Speaking of definitions and "historical decline," the U.S. Post Office has basically owned that term for what may soon be a decade. The post office has lost between 2.8 and 15.8 billion dollars every year since 2007 (source). Yeah, just you try and not feel at least a little bit guilty next time you fire up Gmail. Pair what appears to be a declining number of open positions with an above-average "I-didn't-go-to-college" wage, and you've got a recipe for what may soon become a surprisingly competitive field.

So what exactly are all of these postal people doing each day? Well, for the most part it's broken down into three primary areas of work. First, you have the carriers: the people you see go-kart up to your door everyday to drop off all that junk mail you were waiting on. 

Then you have the clerks: the men and women who people love glaring at when the line at the post office is too long. And finally, there are the sorters: the people who perform the heroic job of actually reading the chicken-scratch address you've scrawled onto that envelope in order to choose which bag it belongs in.

No matter which path you choose (or which path chooses you, our young mail-handling Padawan), you're pretty much looking at the same thing: an incredibly typical day job. You're going to have a short, on-the-job training session when you're hired, be paid by the hour, and go home whenever your shift ends.
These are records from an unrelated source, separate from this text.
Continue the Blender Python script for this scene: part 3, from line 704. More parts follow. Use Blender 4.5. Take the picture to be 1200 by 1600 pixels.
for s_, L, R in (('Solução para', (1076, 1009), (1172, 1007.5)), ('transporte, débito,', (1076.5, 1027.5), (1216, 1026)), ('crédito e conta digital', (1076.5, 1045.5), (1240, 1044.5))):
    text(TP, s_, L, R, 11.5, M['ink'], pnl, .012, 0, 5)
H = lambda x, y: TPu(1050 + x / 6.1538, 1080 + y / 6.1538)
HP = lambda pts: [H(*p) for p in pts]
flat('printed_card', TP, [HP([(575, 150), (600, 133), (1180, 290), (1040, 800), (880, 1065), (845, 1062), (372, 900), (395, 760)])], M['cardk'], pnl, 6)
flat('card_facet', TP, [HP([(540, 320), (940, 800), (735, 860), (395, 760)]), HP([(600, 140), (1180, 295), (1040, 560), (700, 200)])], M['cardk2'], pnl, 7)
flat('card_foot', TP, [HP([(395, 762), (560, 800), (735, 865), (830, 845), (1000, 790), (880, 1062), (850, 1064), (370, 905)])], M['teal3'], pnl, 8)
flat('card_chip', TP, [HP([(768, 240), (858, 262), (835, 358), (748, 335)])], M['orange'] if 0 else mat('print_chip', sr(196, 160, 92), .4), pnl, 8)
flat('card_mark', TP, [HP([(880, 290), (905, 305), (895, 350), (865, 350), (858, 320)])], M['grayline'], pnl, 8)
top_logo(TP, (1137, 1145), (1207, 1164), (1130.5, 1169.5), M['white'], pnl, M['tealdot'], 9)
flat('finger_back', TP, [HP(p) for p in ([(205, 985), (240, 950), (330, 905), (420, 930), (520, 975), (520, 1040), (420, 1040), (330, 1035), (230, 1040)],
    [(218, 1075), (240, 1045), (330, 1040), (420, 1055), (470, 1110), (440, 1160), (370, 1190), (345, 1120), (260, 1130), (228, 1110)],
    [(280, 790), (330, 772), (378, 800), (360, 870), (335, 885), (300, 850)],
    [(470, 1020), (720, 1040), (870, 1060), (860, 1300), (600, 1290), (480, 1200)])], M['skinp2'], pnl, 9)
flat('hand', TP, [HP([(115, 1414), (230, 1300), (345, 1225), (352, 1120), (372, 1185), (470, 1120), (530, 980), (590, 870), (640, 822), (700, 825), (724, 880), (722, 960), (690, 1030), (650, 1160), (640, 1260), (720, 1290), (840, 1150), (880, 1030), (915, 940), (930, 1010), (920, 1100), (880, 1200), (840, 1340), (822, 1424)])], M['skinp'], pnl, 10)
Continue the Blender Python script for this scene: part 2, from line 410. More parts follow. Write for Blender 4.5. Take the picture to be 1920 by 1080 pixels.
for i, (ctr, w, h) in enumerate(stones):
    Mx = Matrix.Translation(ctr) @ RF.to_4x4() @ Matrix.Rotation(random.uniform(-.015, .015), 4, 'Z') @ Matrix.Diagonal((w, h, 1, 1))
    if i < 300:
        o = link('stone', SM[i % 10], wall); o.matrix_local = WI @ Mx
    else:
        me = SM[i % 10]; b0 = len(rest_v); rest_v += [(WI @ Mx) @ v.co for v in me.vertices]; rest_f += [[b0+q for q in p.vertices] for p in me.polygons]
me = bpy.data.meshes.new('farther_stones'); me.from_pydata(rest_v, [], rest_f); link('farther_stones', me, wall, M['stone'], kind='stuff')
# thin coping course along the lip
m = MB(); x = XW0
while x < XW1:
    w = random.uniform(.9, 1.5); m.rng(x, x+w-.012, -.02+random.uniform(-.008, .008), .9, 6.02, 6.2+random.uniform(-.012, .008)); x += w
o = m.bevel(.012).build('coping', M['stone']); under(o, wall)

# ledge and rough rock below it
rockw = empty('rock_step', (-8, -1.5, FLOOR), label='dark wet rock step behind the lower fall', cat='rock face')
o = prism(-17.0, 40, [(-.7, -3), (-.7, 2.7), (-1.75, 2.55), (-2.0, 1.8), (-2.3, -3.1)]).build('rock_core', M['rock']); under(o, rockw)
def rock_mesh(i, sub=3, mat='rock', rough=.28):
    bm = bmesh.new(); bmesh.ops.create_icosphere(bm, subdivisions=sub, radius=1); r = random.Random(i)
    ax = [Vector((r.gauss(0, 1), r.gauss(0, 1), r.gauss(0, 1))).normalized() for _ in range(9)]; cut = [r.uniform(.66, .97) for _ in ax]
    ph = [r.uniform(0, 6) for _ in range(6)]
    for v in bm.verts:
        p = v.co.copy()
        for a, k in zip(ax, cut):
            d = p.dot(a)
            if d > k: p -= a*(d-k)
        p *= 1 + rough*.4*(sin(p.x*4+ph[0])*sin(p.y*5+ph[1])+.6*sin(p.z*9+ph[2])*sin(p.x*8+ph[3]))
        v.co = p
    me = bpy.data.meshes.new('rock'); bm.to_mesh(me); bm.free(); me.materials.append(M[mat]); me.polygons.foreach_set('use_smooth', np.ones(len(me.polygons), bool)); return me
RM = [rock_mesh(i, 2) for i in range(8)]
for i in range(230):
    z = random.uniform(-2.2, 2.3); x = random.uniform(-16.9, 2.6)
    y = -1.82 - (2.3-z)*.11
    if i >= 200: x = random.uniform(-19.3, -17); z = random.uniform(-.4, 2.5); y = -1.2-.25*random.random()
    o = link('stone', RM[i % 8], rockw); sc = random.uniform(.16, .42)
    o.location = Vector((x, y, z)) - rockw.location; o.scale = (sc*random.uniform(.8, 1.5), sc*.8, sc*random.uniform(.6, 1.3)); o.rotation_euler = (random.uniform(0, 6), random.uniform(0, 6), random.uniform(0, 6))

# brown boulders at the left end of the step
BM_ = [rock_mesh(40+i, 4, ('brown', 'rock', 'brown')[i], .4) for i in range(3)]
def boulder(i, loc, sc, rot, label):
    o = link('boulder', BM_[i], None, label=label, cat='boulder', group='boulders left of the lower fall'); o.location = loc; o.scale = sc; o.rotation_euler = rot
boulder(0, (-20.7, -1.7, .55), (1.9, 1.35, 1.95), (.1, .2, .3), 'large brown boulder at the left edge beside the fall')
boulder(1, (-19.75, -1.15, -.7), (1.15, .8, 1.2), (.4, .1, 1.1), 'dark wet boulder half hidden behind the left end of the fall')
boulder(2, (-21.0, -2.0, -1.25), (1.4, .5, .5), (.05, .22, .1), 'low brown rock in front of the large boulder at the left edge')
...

There's one key difference, but you're not going to like it. You also have to work on Saturdays. See? We knew you wouldn't like that part.

The position of postal worker will never go down in history as the most strenuous job you ever had—unless a monotonous daily grind is the sort of thing that gets to you (see: alternate definition of "postal" above)—but it might go down as one of your favorites. Just so long as you can survive the slow, predictable decline into the murky sea of financial unpredictability, that is.